Friday, July 28, 2006

Lessons learned or stating the obvious?

I'm no big time analyst, but I do read.

Israel has learned the lessons of Iraq, and forgotten those of it's own history, it seems to me.

'Shock and awe' style air campaigns are not a replacement for 'boots on the ground'! War is NOT an antiseptic endeavor that can be promulgated with little loss.

Israel is on verge the of losing it's first war, and in doing so the rest of the west will suffer. At first we we're told Israel was simply 'prepping the battle space', but what has followed is not the efforts of the Israel of decades past. Israel has even announced publicly that it would not 'expand' it's efforts. As each hour and day passes and the rockets still fall their resolve seems further weakened.

In the first few days even many Islamic countries were condemning Hizballah, however, as Israel falters that is fading. International pressures for a cease fire is growing, with even the U.S. growing louder.
Iran will be further emboldened, and that's not a good thing. Indeed, the Sunni and Shia factions have been given time to consider the old Bedouin proverb "I against my brother I and my brother against our cousin, my brother and our cousin against the neighbors, all of us against the foreigner" in a new light.
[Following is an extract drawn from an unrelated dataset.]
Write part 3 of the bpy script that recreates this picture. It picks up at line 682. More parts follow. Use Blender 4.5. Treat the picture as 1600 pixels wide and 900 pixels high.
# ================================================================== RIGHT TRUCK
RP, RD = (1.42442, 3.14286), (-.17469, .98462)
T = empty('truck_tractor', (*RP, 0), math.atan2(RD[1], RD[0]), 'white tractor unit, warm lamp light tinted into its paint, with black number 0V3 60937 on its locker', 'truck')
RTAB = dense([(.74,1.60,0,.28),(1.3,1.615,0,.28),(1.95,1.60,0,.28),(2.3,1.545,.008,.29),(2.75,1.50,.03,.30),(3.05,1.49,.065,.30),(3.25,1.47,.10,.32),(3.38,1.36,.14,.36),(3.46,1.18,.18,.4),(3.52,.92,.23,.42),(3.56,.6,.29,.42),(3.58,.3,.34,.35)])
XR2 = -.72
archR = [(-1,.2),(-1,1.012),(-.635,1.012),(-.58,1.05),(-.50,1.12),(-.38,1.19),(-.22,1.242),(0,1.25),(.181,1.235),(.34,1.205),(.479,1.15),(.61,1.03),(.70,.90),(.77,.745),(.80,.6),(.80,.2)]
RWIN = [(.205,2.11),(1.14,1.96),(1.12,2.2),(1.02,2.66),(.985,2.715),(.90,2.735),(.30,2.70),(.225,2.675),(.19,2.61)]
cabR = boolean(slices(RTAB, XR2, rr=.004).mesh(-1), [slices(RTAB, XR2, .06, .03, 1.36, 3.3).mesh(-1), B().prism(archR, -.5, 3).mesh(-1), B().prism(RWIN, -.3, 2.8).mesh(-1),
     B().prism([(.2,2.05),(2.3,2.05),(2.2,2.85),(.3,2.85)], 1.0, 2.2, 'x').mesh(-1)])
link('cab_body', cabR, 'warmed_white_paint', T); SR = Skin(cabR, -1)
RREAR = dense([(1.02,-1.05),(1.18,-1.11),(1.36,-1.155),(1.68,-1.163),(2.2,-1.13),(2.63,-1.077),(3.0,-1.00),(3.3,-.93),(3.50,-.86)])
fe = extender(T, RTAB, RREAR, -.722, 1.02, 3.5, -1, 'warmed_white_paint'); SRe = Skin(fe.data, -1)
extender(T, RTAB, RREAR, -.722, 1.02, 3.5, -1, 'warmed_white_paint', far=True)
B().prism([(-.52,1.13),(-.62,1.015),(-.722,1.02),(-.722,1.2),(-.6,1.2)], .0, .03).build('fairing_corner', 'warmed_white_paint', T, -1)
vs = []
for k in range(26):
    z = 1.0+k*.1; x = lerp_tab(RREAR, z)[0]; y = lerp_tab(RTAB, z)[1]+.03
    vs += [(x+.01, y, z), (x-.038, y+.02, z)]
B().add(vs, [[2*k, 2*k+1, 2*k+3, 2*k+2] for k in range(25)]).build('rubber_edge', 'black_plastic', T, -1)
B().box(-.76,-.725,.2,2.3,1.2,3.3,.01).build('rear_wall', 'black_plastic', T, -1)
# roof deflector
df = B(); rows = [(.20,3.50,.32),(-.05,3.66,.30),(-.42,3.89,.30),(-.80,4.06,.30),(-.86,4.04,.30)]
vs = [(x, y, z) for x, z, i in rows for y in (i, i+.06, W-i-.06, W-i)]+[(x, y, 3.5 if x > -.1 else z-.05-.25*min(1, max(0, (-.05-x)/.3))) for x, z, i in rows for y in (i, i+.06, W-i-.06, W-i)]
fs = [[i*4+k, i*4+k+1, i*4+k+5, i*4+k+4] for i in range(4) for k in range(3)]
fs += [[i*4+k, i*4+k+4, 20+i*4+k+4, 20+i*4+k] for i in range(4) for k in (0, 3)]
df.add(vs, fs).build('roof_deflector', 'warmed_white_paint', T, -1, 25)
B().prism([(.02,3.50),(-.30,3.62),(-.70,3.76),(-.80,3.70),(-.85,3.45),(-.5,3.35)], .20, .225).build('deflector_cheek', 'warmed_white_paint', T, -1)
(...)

A cease fire that doesn't remove the threat, even with 'peace keepers', marks the end of a bold experiment. Israel may continue to exist, but be seen as a toothless martyr to those countries that surround it.

Israel has been a beacon of sorts, rather like our efforts in Iraq and Afghanistan if they're allowed to continue. Combined they constitute a positive view of the 21st century and the future. Tribal societies trying to recreate a centuries old Islamic world that never really existed must keep trying to extinguish those beacons.

And the bigger truth has little to do with the individual Israeli warrior, who are collectively, second to none.

There's a positive note I can end with... I've been wrong before.